St Stepanos an Armenian monastery – a UNESCO World Heritage Site. Another site dating back an incomprehensible age – in the 4th to 6th centuries the first monastery was built. Today it is our first stop. Foundations of dry stone walls surrounded a large building of pale stone blocks. Ornately topped with round towers decorated with carvings and intricate brick work.
A simpler structure built up into the hillside were the monks quarters. A central treed courtyard and inside long vaulted corridors with small rooms lining both sides.
The monastery housed a small Armenian museum with delicately crafted artifacts, clothing. A small pair of shoes drew me in – dainty brown leather shoes with embroidered floral patterns across the toes.
As we left Chris found himself again the centre of delightful conversation with a local group visiting the monastery.
The river lined with green had the familiar high red cliff walls along much of its path. Passing a Caravanseri dwarfed by the cliffs settled alongside the river.
13th Century Saint Andreyordu chapel or Chapel of Chupan was a tiny light coloured stone chapel said to have had a matching chapel on the other side of the river built by 2 brothers. After the many elaborately decorated Mosques visited this was a small and simple stone chapel
Moonscape and striated red landscapes as we travelling onwards.
Until a literal change of scenery – the waterfall of Asiab Kharabeh. A popular local tourist site – with many gatherings throughout the falls area – families, young couples, groups of friends, photographers and selfies galore.
In the arid looking surrounding area the lush green ferns and moss and sun sparkled droplets from the falls were a haven. One group of friends headed along the river with rugs, picnic baskets and a chess set.
The waterfall is also the site of an old mill with a large grinding stone – grinding grain for centuries and still in action. Milled grain is sold at the site.

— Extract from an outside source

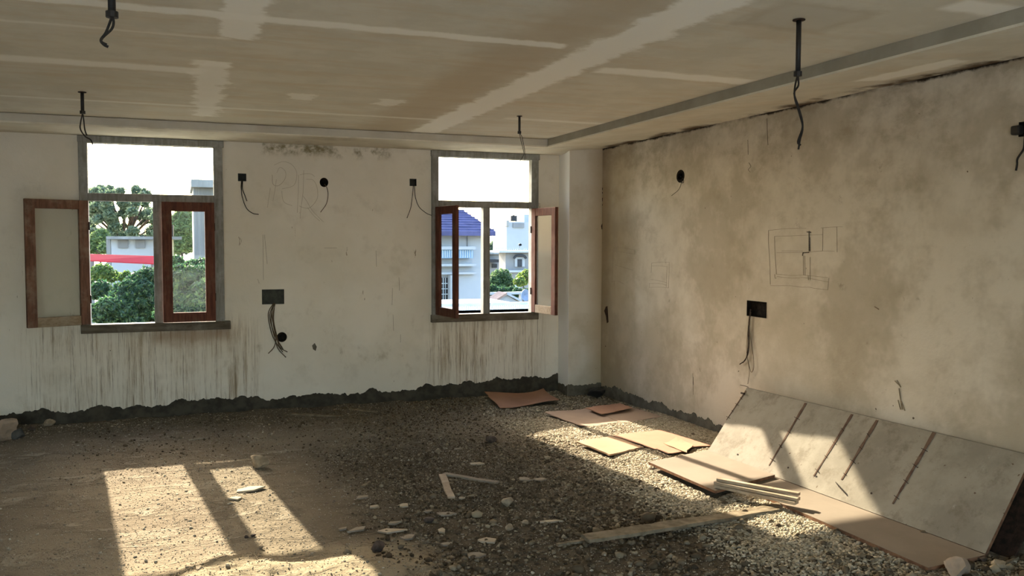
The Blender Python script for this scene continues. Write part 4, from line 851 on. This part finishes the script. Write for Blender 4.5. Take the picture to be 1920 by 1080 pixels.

And on to Jolfa. As we settled in our room for the evening we could hear music, chanting, drumming. Ashura. After discussion we decided Chris would venture out but I did not feel comfortable. I could open our small window and hear the chanting and drumming moving through the streets, coming closer. And then in the dark poorly lit night the march came into view – men lined the street as others marched through the middle – all beating drums, chains for symbolic self flagellation – as a symbol of mourning and redemption. Stirring and powerful in the dark night.